Wolff Movie Index

Mystic Pizza(1986)

Wolff rating: NOT BAD

Plot summary: Three young women working in a pizza parlor in Connecticut come to life and love.

Biased, pithy comments: There's a point in this movie where Roberts is dressed in a beautiful black Versace-style dress. She's standing, all high-heels and frizzy hair, in front of a cherry-red 911 Porsche Carerra convertible with a preppy young man with hisformal-wear collar turned up, standing by the side of the road surrounded by autumn leaves. It is as abstract and 80s as a Nagel print---this was the life in the go-go times, back when east-coast prep-look was the pinnacle of style and German engineering was class.
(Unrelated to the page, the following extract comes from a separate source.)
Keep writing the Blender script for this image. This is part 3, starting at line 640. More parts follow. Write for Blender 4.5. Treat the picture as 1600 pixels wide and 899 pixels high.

Now, I suppose, the girl would have more natural hair, they'd both be wearing jeans, they'd have an SUV, and one or more of them would be exposing their belly-buttons. I can remember wanting the girl with the frizzy hair and the Porsche, and instead I have a wonderful woman with straight hair and a Lexus. Go figure. Anyway, the point of all of this is, I guess, that this movie is a piece of pop culture strongly influenced by 80s style. When Taylor's character asks for a little space, it's tentative and moderated by a tempered feminism that hasn't hit Ally McBeal and Riot Grrrls yet. Once you get past that, it's a well-acted bit of puffery---the girls are pretty, they sing ``R-E-S-P-E-C-T'', and their lives are shown entirely in contrast to their emotional lives with their men. There's some subplot about the pizza parlor, but they could be working in a beauty parlor or even on a fishing boat and it'd be about the same. I don't recommend it, but it's not entirely uncompelling. It's perhaps most notable not for what it is (an airheaded summer chick flick) but for how many people in it go on to have such success. For Robters, Taylor, and Gish, this is their third movie (or so) of a career that will span scores more, and Roberts will go on to be the highest-paid woman actor ever.

How many times I have seen it: x1

Starring: Lili Taylor, Julia Roberts, Annabeth Gish.